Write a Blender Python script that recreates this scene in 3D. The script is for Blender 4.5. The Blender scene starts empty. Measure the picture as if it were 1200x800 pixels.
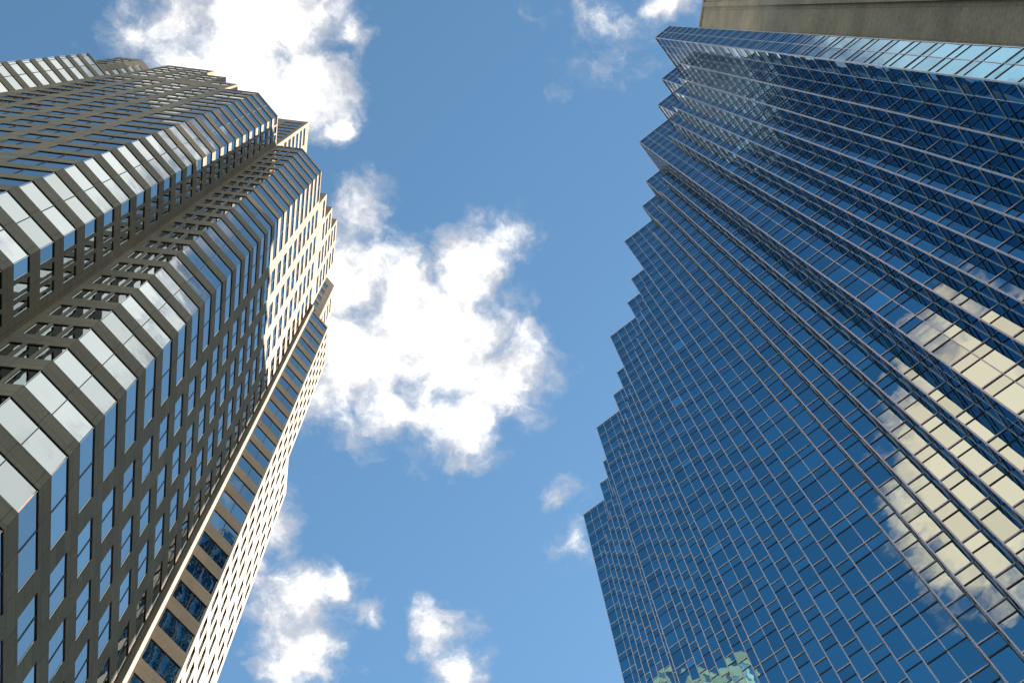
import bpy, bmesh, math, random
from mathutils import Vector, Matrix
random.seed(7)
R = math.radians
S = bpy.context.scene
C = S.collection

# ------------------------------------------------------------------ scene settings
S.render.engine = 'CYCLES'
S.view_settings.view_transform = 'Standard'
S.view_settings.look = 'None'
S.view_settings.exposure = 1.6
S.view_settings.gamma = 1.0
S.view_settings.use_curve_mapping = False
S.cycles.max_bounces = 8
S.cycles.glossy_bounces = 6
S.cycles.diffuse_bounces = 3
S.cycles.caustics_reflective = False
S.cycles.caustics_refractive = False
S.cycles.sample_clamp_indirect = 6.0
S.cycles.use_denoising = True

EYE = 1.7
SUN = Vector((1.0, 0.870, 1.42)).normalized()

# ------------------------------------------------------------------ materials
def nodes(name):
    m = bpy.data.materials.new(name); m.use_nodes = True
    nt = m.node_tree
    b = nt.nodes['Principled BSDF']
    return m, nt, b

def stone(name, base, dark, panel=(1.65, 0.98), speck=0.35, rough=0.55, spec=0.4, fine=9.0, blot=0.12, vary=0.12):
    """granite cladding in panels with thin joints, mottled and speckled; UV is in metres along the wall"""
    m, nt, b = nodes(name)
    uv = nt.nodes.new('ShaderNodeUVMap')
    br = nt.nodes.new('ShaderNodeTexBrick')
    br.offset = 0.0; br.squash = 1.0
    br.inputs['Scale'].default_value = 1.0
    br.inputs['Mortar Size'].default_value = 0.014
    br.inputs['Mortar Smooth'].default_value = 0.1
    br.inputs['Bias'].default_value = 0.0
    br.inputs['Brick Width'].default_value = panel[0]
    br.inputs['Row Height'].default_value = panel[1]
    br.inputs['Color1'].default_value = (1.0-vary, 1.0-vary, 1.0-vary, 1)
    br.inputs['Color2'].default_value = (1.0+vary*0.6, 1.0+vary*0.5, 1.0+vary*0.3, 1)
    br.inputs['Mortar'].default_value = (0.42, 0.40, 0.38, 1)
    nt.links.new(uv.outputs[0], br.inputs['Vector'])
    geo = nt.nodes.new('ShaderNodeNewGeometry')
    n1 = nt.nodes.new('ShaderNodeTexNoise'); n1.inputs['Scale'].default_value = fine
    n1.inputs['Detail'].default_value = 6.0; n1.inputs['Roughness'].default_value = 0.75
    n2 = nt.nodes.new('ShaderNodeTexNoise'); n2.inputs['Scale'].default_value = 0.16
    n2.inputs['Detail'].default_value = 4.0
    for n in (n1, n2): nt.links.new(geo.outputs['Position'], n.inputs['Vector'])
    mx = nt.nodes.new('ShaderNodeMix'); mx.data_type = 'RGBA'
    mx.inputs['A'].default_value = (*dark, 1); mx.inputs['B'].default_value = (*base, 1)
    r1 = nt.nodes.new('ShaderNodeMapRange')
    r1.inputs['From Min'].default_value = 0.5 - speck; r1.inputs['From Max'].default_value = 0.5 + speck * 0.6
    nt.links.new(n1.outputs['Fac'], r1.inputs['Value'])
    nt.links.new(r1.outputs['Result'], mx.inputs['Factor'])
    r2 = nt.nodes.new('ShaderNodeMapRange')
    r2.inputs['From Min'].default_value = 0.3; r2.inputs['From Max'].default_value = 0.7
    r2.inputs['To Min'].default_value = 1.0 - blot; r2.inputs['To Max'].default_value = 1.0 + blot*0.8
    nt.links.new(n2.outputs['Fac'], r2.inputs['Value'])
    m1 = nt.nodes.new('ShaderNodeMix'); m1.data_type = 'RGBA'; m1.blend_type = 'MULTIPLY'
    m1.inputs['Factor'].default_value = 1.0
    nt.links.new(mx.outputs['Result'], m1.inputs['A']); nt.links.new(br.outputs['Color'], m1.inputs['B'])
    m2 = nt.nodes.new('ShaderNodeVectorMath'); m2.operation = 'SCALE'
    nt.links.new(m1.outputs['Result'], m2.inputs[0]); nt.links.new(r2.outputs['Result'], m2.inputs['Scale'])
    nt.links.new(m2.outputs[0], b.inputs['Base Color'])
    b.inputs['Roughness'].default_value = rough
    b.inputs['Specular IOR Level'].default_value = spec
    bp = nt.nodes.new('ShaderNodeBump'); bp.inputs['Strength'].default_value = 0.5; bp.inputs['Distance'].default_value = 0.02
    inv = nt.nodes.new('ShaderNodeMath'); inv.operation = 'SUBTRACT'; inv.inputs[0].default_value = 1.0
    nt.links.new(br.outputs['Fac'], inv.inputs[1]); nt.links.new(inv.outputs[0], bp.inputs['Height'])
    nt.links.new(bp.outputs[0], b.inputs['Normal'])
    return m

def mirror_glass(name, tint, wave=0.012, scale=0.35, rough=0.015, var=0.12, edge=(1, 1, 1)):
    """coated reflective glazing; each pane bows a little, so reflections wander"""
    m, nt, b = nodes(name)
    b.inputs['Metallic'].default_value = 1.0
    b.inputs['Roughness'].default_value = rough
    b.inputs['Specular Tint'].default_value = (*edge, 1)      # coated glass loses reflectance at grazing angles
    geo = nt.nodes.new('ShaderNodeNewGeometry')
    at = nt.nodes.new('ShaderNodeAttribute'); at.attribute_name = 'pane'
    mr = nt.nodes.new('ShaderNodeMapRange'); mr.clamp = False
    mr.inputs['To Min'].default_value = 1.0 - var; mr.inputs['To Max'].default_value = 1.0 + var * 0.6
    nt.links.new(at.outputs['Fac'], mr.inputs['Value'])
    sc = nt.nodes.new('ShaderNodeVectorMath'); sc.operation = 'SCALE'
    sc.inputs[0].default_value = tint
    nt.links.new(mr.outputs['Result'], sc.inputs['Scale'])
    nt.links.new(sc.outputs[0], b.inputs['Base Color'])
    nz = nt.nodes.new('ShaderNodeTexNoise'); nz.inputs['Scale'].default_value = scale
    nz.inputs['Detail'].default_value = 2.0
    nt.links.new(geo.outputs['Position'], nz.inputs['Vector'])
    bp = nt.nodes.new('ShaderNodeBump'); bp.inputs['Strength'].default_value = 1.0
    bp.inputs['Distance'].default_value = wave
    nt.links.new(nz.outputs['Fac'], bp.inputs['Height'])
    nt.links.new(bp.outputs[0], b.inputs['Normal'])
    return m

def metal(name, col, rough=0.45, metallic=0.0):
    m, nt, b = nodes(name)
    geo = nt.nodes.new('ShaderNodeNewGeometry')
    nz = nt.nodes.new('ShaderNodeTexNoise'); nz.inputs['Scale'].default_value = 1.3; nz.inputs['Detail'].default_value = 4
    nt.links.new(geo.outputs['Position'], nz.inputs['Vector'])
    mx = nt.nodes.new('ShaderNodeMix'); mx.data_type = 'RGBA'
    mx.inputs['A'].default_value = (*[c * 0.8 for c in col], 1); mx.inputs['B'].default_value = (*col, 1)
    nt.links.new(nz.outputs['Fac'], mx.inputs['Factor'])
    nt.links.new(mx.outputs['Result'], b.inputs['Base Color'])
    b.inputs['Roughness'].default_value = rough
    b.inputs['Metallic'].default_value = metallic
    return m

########

Give again, word for word, every line from the top of the data through the line with "SUN = Vector((1.0, 0.870, 1.42)).normalized()", both ends included, and exclude the pictures.

## Answer to the task
Write a Blender Python script that recreates this scene in 3D. The script is for Blender 4.5. The Blender scene starts empty. Measure the picture as if it were 1200x800 pixels.
import bpy, bmesh, math, random
from mathutils import Vector, Matrix
random.seed(7)
R = math.radians
S = bpy.context.scene
C = S.collection

# ------------------------------------------------------------------ scene settings
S.render.engine = 'CYCLES'
S.view_settings.view_transform = 'Standard'
S.view_settings.look = 'None'
S.view_settings.exposure = 1.6
S.view_settings.gamma = 1.0
S.view_settings.use_curve_mapping = False
S.cycles.max_bounces = 8
S.cycles.glossy_bounces = 6
S.cycles.diffuse_bounces = 3
S.cycles.caustics_reflective = False
S.cycles.caustics_refractive = False
S.cycles.sample_clamp_indirect = 6.0
S.cycles.use_denoising = True

EYE = 1.7
SUN = Vector((1.0, 0.870, 1.42)).normalized()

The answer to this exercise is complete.